-- start of EXERCISE DATA --

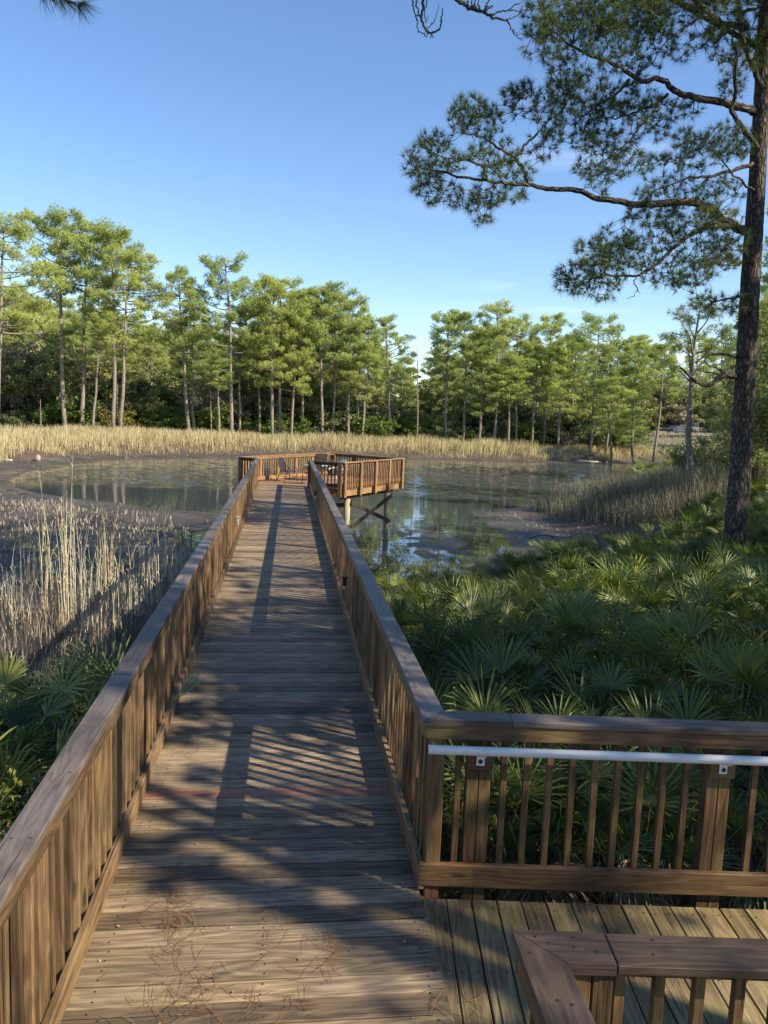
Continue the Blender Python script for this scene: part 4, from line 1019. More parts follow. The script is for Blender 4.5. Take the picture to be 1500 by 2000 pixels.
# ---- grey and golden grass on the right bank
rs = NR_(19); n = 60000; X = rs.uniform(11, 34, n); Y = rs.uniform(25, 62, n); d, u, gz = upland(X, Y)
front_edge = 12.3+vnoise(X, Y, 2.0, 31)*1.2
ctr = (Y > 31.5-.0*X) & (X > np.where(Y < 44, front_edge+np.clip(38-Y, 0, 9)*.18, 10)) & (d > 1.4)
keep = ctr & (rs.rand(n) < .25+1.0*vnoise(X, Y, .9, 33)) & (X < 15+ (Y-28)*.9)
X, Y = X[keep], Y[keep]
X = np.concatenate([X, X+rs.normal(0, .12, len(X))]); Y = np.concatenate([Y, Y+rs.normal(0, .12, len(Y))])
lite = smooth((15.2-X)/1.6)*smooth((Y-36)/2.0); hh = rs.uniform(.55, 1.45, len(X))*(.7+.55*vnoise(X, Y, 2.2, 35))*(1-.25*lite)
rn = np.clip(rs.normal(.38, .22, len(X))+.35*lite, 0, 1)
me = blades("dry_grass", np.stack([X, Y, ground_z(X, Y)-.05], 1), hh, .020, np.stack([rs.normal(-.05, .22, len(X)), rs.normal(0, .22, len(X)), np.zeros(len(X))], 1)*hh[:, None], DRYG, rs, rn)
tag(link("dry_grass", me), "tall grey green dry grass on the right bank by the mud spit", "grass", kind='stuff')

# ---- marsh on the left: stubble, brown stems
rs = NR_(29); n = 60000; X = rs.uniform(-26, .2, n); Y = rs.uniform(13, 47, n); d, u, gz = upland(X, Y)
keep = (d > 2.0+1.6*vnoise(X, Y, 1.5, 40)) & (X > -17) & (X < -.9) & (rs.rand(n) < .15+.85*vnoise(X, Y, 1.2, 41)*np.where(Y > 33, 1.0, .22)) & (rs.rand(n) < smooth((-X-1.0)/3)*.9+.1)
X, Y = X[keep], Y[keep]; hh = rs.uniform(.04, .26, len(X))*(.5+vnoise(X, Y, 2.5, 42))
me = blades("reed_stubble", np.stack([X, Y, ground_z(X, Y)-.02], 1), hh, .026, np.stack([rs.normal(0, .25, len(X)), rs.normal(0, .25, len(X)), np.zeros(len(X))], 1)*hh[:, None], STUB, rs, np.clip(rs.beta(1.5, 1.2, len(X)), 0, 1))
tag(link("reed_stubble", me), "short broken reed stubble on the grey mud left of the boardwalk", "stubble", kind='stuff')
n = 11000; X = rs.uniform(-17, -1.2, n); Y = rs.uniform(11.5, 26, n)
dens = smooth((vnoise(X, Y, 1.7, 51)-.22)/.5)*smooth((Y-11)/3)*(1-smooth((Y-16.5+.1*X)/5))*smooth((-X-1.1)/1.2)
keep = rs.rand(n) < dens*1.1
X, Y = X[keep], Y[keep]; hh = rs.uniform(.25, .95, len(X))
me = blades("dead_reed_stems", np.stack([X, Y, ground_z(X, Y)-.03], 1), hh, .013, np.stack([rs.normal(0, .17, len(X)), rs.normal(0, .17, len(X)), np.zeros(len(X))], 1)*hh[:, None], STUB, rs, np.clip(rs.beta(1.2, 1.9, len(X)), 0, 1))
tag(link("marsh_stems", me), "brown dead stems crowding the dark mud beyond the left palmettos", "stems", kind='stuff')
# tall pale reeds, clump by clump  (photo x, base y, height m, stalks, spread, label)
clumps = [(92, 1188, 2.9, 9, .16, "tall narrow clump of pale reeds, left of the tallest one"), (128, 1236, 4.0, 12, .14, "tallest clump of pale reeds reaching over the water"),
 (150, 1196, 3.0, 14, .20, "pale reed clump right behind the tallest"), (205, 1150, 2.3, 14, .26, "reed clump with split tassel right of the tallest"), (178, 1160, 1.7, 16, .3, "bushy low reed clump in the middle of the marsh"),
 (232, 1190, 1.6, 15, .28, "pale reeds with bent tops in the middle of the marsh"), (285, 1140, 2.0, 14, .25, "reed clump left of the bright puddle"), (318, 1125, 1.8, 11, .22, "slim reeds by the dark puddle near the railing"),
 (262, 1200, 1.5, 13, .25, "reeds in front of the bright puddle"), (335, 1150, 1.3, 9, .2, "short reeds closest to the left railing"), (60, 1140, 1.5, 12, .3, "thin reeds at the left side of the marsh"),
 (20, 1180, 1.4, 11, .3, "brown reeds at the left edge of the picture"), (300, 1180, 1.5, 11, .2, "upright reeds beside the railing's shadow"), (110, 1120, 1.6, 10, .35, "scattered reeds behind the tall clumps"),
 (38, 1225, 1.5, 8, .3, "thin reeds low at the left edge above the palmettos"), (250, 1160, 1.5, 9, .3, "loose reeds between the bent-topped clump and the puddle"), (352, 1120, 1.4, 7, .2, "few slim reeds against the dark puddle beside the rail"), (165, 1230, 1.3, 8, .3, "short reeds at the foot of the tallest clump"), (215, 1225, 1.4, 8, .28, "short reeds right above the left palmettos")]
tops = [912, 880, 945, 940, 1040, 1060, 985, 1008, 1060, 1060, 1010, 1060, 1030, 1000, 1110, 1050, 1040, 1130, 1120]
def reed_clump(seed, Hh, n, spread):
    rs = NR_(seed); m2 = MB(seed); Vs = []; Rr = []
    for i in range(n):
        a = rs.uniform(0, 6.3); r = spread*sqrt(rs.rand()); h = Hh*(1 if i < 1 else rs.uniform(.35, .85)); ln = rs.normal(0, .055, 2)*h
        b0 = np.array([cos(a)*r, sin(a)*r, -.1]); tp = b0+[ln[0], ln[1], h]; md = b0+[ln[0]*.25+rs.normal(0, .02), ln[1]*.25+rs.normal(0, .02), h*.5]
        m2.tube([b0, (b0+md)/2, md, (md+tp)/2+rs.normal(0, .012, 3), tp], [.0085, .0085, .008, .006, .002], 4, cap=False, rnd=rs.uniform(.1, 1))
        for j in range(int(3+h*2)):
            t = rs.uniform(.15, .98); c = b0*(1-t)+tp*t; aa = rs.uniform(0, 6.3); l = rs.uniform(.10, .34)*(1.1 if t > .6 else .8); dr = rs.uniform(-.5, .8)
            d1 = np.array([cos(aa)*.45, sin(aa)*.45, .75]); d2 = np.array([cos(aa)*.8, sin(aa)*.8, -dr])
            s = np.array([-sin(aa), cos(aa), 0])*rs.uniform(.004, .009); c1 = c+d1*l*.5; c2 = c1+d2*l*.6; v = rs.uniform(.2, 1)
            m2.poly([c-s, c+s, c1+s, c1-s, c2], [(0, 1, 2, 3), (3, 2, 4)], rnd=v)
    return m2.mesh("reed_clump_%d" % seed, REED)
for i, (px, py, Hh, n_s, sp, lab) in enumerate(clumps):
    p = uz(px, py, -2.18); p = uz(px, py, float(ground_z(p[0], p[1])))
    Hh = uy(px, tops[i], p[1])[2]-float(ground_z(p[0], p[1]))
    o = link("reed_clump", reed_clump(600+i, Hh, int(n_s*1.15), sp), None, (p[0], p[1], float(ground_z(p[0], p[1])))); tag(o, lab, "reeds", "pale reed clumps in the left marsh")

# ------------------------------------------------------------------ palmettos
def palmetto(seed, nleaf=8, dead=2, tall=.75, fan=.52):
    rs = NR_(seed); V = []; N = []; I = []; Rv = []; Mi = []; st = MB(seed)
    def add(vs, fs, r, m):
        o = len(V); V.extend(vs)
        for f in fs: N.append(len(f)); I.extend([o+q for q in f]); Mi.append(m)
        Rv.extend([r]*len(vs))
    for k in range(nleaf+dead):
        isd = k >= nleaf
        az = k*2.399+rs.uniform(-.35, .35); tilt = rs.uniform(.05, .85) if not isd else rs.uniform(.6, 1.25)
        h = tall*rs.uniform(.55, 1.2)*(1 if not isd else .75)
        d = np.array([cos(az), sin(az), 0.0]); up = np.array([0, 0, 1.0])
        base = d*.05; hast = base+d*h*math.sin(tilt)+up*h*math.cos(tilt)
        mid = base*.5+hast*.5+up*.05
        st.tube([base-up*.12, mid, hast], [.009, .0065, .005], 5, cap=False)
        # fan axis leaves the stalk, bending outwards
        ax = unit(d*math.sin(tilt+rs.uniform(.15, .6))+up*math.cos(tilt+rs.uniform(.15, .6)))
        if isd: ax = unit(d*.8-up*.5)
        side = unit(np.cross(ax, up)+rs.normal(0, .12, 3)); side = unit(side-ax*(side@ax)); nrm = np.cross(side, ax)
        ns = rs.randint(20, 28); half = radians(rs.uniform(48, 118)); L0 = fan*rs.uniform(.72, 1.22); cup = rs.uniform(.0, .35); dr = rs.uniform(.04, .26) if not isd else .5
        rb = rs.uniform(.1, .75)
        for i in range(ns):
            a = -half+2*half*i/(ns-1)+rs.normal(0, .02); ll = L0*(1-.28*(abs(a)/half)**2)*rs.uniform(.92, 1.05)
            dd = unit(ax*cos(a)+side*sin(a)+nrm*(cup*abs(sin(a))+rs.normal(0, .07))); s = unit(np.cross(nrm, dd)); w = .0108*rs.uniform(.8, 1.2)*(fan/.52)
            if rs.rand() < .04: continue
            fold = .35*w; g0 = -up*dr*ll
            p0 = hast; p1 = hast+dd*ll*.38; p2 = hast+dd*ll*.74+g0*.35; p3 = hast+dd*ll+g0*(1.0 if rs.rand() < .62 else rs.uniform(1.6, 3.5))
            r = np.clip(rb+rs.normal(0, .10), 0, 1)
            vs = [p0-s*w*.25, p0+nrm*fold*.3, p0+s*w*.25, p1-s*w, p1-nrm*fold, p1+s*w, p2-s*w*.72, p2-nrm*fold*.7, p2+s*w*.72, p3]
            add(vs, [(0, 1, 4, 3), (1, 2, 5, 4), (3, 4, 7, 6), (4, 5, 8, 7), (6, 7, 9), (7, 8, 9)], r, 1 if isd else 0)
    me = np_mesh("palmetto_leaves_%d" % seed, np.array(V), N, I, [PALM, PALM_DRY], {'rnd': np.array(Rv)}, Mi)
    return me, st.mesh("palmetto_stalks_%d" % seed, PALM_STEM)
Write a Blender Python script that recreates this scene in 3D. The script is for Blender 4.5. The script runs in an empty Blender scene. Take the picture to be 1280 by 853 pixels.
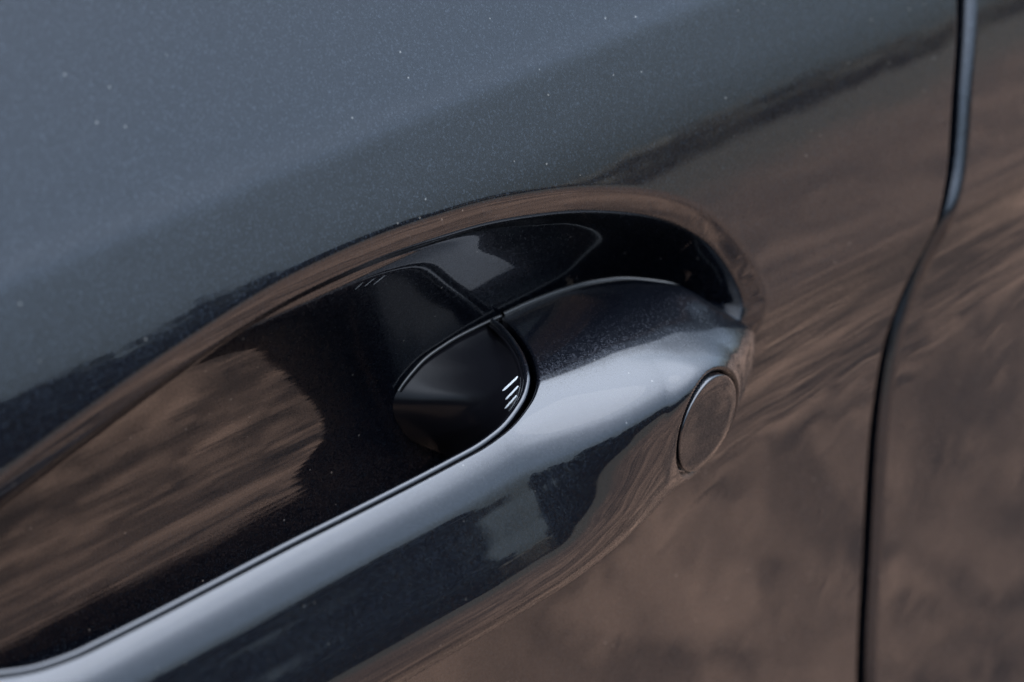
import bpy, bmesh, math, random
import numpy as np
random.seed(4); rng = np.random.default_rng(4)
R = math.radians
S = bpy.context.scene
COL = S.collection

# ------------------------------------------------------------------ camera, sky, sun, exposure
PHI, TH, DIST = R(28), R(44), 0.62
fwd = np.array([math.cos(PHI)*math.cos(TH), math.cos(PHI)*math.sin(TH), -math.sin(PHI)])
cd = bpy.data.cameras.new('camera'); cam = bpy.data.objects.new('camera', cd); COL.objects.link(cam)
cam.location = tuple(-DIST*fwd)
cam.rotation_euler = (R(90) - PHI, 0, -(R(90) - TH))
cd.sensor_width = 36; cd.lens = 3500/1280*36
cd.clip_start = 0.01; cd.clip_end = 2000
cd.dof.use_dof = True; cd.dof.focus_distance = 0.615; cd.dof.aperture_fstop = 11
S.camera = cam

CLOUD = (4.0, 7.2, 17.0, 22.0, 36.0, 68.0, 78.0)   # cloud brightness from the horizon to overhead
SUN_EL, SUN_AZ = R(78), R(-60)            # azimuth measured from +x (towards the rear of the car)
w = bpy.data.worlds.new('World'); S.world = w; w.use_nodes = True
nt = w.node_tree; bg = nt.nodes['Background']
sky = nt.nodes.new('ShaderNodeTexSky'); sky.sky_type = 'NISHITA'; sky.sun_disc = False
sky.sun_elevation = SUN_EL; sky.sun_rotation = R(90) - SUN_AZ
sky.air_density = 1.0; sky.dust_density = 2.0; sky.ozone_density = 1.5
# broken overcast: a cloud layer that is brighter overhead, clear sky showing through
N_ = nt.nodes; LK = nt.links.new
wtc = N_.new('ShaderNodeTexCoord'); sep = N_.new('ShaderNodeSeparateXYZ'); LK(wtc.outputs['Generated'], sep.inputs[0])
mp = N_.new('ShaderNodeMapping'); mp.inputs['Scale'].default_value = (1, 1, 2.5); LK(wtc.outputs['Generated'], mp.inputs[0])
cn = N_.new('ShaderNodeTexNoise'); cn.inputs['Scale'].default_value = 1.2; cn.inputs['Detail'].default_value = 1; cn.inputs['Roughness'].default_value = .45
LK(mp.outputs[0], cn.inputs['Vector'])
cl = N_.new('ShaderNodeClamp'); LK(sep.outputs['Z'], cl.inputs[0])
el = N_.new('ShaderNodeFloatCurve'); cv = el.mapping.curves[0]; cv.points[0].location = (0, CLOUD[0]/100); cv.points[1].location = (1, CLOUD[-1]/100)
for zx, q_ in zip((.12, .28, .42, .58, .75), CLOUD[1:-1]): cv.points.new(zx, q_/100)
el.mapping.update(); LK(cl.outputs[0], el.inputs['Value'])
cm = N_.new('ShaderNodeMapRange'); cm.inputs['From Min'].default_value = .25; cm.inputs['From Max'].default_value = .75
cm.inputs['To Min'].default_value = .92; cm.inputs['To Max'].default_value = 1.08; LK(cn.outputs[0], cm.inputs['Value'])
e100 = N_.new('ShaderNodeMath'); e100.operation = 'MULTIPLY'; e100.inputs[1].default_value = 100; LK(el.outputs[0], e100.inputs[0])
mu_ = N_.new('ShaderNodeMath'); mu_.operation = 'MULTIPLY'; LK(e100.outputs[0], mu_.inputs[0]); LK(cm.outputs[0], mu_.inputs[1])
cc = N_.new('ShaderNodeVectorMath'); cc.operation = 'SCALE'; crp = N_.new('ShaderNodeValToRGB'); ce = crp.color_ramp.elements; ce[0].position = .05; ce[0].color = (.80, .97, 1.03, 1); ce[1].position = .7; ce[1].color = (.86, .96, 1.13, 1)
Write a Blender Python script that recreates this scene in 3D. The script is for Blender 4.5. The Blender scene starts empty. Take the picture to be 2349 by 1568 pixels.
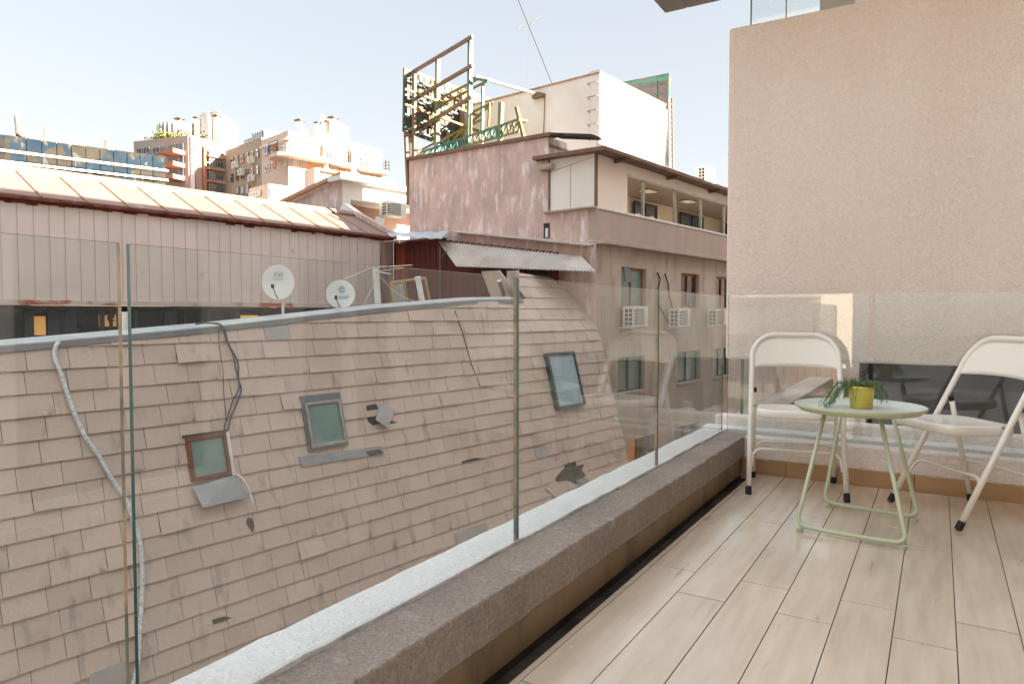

-- end of EXERCISE DATA --

§ **WORK INSTRUCTIONS**
Look through the records and gather each line with the word "Python".

§ **RESULT BELOW**
Continue the Blender Python script for this scene: part 4, from line 1019. More parts follow. The script is for Blender 4.5. Take the picture to be 1500 by 2000 pixels.
Write a Blender Python script that recreates this scene in 3D. The script is for Blender 4.5. The script runs in an empty Blender scene. Take the picture to be 1280 by 853 pixels.
Write a Blender Python script that recreates this scene in 3D. The script is for Blender 4.5. The Blender scene starts empty. Take the picture to be 2349 by 1568 pixels.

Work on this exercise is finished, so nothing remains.